On en vient à un des concepts majeurs théorisé par les critiques des Cahiers du cinéma de l'époque, celui de la politique des auteurs. Dans Textes critiques, Jacques Rivette revient souvent sur la place que l'on doit accorder au metteur en scène, qui devrait être privilégié par rapport au scénariste, trop souvent mis en avant par le système hollywoodien ou le « cinéma de papa » à la française. Il insiste ainsi sur le fait qu'un film réussi est plus souvent le fruit d'une réflexion individuelle, de l'agencement opéré par un réalisateur, qui met en place sa pensée au travers d'une mise en scène, d'une écriture, et que ce que l'on considérait alors comme l'assemblage de plusieurs talents (le réalisateur, le scénariste, les techniciens…) n'est en fait abouti que si ces éléments sont orchestré par une sorte de deus ex machina. Il n'hésite d'ailleurs pas à remettre en cause les failles d'une telle approche, qui pourrait amener certains à adouber systématiquement l'oeuvre d'un auteur sans l'examiner correctement.

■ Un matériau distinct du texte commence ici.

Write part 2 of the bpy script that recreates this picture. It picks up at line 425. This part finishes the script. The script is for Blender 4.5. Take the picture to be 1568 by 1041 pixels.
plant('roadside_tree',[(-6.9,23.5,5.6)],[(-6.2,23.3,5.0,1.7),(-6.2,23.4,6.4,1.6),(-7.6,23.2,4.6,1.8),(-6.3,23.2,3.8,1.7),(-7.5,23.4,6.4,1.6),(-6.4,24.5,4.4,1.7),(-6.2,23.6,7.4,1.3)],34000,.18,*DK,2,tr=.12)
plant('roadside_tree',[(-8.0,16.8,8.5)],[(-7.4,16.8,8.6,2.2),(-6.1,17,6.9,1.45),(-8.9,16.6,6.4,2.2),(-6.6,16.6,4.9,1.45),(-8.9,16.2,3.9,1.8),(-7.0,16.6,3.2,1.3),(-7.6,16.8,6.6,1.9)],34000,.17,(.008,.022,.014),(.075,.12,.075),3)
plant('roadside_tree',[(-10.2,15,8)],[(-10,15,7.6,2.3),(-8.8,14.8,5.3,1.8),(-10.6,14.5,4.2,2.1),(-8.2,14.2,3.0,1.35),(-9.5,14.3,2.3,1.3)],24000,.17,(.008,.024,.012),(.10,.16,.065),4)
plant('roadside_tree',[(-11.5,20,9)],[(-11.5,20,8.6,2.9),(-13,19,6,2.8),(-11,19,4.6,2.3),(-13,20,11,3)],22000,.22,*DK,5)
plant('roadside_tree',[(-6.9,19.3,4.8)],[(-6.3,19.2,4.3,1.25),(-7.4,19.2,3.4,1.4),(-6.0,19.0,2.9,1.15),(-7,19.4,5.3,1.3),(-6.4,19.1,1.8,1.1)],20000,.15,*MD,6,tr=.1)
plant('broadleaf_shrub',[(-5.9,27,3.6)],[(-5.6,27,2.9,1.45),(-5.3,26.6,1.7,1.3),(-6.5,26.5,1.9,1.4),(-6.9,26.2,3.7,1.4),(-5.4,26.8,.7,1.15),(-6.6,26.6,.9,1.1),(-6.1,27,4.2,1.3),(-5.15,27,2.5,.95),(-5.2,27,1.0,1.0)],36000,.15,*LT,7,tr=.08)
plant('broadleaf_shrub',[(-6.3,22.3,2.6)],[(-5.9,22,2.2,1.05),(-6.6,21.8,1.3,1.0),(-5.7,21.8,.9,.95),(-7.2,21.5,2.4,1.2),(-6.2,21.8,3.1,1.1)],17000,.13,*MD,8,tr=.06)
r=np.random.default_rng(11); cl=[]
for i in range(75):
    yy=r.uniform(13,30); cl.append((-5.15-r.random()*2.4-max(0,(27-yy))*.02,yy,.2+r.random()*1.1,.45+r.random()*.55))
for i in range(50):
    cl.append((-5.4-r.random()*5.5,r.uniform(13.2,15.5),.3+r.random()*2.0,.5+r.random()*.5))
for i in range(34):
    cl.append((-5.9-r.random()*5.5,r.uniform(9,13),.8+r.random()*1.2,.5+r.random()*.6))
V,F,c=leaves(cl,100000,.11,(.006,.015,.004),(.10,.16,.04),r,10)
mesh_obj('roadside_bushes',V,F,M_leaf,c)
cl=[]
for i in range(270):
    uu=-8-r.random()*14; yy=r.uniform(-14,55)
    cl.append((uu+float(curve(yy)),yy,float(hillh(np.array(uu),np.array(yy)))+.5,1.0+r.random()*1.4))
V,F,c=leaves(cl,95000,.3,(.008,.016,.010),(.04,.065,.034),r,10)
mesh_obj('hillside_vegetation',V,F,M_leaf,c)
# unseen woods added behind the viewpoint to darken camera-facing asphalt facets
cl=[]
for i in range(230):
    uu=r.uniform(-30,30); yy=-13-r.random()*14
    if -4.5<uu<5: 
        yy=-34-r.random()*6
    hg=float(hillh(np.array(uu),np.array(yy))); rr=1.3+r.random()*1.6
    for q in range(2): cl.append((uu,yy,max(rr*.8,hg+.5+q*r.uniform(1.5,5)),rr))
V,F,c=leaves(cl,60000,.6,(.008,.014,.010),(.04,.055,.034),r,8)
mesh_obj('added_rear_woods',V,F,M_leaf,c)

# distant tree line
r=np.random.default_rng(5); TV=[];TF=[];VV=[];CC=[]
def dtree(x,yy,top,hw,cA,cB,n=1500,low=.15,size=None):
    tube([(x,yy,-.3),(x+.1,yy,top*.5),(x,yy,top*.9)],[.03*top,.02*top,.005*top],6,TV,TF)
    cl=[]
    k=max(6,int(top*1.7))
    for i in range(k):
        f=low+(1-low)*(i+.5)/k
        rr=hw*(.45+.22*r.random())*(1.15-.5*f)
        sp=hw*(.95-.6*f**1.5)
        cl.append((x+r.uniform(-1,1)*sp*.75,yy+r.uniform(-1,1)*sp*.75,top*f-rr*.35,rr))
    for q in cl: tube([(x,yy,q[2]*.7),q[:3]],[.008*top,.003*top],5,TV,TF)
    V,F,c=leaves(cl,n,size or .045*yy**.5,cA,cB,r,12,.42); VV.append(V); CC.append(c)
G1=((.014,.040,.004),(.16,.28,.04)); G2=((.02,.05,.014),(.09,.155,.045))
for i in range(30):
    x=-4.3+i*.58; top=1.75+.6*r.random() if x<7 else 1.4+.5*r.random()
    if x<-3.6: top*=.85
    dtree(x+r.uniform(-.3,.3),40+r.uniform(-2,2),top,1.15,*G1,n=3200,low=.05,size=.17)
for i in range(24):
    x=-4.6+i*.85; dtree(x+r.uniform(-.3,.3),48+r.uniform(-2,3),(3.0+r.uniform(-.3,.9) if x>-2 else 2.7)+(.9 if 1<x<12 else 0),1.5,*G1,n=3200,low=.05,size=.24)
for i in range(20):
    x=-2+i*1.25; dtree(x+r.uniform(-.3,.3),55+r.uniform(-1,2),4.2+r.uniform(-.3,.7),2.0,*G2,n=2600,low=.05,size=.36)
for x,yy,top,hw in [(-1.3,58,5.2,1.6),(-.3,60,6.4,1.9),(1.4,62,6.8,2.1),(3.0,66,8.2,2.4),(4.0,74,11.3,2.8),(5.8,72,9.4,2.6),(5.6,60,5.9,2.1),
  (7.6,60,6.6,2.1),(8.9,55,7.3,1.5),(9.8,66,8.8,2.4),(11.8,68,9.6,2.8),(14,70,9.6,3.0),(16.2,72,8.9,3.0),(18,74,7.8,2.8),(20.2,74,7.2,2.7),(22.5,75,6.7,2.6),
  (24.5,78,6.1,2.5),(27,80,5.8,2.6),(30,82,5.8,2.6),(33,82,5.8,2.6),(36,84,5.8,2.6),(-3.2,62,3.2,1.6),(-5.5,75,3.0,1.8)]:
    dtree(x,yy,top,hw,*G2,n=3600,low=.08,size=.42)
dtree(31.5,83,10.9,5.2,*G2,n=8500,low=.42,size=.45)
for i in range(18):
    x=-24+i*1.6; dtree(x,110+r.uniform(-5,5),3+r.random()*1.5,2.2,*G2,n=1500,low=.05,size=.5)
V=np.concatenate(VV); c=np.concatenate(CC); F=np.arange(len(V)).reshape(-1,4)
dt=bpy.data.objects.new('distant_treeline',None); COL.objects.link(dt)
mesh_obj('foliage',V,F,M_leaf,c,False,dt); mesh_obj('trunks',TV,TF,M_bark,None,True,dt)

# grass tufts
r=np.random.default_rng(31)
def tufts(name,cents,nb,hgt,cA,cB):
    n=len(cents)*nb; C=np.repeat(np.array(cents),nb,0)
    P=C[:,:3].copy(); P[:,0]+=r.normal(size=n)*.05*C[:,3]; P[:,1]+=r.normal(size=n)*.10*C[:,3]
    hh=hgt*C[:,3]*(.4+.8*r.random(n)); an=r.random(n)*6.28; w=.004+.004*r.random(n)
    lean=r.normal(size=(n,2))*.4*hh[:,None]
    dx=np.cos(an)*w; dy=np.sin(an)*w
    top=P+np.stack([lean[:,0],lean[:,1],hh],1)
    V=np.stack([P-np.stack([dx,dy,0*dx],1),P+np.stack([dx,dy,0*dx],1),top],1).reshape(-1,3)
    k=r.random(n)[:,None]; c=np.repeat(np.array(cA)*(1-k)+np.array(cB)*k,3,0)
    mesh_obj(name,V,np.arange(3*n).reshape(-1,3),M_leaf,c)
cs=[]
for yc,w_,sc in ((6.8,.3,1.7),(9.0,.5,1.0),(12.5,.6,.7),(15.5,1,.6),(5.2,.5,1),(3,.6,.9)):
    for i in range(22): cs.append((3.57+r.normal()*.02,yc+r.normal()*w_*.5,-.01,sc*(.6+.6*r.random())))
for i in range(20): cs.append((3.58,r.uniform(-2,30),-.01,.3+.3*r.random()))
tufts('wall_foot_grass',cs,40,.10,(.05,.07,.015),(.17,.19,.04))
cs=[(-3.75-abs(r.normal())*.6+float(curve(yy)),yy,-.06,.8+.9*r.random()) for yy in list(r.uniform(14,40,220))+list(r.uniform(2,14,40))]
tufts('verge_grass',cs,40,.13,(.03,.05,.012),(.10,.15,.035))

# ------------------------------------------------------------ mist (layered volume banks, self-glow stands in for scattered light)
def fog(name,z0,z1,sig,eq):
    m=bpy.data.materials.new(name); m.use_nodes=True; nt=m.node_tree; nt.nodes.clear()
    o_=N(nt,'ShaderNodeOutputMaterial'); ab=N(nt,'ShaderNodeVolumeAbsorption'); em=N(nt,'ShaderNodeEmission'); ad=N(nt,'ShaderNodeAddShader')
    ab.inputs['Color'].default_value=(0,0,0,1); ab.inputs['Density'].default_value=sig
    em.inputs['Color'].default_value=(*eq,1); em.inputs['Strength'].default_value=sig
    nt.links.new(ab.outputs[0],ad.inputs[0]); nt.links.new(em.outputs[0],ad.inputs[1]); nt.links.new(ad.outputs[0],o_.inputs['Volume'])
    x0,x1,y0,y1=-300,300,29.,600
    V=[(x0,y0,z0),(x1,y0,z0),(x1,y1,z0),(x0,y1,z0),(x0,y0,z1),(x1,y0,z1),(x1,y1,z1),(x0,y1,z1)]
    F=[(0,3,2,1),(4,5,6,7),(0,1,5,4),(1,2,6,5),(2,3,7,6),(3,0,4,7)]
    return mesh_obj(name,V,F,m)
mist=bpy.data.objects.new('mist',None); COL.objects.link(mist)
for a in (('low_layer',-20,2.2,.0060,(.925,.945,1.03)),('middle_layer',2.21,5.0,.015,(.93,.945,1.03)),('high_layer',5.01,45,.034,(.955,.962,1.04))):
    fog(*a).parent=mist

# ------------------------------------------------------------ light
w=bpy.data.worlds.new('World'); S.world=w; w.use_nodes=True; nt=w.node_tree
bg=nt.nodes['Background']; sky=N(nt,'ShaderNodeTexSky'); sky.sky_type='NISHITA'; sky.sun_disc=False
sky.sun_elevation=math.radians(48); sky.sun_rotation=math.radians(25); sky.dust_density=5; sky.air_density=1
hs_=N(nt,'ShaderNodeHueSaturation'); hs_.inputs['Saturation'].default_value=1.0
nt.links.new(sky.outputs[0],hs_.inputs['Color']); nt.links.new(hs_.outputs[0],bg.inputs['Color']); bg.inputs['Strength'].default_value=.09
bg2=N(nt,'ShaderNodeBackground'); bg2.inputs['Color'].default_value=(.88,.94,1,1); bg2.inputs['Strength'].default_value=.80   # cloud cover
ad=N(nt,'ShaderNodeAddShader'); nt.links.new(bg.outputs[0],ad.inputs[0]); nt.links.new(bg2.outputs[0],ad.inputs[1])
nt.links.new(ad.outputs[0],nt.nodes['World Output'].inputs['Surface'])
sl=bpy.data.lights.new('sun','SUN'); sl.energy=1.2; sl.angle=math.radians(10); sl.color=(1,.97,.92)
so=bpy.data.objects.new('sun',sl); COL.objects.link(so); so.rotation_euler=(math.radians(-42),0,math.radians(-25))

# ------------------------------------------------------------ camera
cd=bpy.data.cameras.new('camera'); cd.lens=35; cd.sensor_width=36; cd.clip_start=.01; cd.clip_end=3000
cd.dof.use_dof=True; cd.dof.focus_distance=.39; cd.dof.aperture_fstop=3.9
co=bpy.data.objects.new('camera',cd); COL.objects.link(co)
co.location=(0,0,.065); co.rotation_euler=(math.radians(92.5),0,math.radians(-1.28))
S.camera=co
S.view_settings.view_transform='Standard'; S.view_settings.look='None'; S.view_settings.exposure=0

La richesse des divers documents que constitue Textes critiques réside bien entendu dans l'analyse opérée par Jacques Rivette. Il aime s'aventurer dans des comparaisons entre les auteurs qu'il défend, effectuer des ponts, des résonances, des correspondances entre les oeuvres citées. Ainsi va-t-il chercher dans le cinéma d'Howard Hawks ou de Friedrich Wilhelm Murnau des comparaisons avec l'oeuvre de Molière. Aussi a-t-on envie, quand il compare le maquillage avilissant de Cary Grant à la scène de L'ange bleu où Emil Jennings se regarde dans le miroir, de pousser le parallèle à la scène finale des Liaisons dangereuses, avec la figure de Glenn Close qui se démaquille, laissant apparaître tout à coup son vrai visage. C'est que, comme il l'écrit si bien, « la seule critique véritable d'un film ne peut être qu'un autre film ». En ce sens, la suite de sa carrière et son expérience de réalisateur sont-ils aussi un prolongement de son travail critique.